Market downturn ripples through local economy
Veteran developer Rob Wolverton’s analysis of the local real estate market and the city’s breakdown of sales tax revenue illustrate how the sharp decline in residential construction has stunted Columbia’s economy.
There was what Wolverton called “an astonishing” 34 percent decrease in new-home construction during the first half of this year and an 11 percent drop in the number of homes sold. During the same period, Columbia experienced a 17 percent decline in city sales tax revenue from the construction and home-improvement sectors.
As building activity slows, Columbia faces less work for architects, engineers, subcontractors, Realtors, title examiners (and everyone else involved in the home-buying process), fewer paychecks, fewer purchases at home-improvement retailers such as Lowe’s, lower payrolls and less sales tax revenue.
“This means that the reduction in residential construction is a major contributor to the drop in sales tax revenue we have experienced over the last several months,” Wolverton wrote in his analysis. “In addition, the reduction in residential construction has resulted in a decrease in wages paid, which then reduces money people have to spend elsewhere in our economy. ”
Wolverton calls the downturn a correction and not a crisis—because the fundamentals of the market remain strong and the extraordinary building boom of the past four years was simply unsustainable.
The market is returning to normal, but for the rest of the year, at least, the pain will continue for builders with old inventory, Wolverton said.
In summarizing the proposed budget for the fiscal year beginning Oct. 1, City Manager Bill Watkins said the trend of lagging sales tax growth “may linger for another year or two.”
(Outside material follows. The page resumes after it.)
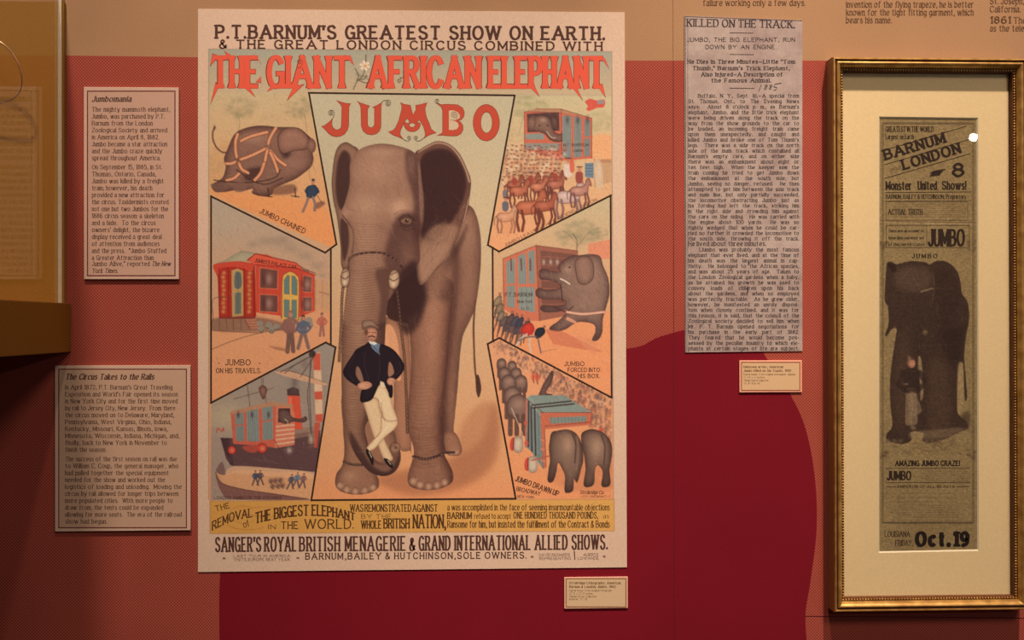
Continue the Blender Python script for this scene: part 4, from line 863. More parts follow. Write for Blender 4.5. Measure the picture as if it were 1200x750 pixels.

Sales tax revenue, an indicator of the local economy’s overall health, was $9.6 million through the end of May, up just a fraction from this time last year.
Watkins lowered the estimated sales tax revenue growth for the upcoming fiscal year to 2.5 percent. The revenue had lagged behind projections this year, after totaling about 8 percent, 6 percent, 3 percent and 4 percent in each the previous four years.
Wolverton, a partner in R. Anthony Development Group, has been analyzing the local real estate market since 1995.
The group’s neighborhood developments include Arcadia, Park at Arcadia, the Auburn Hills community, The Cascades and its newest undertaking, Madison Park, a residential development of Chapel Hill.
Wolverton began doing the research for personal use to identify market niches, ascertained by looking at housing statistics such as supply by price range and absorption over time.
Wolverton began sharing the analysis with builders and bankers, and he now sends his reports to about 100 people.
“It had a big impact on how we run the business,” he told CBT. It helped Wolverton predict the real estate market slowdown two years ago and compelled the company to cut back on projects.
“A lot of established builders have greatly cut back to allow the market time to clean itself out,” Wolverton said. “The excess of inventory is going away, although it’s not going away as fast as people want it to.”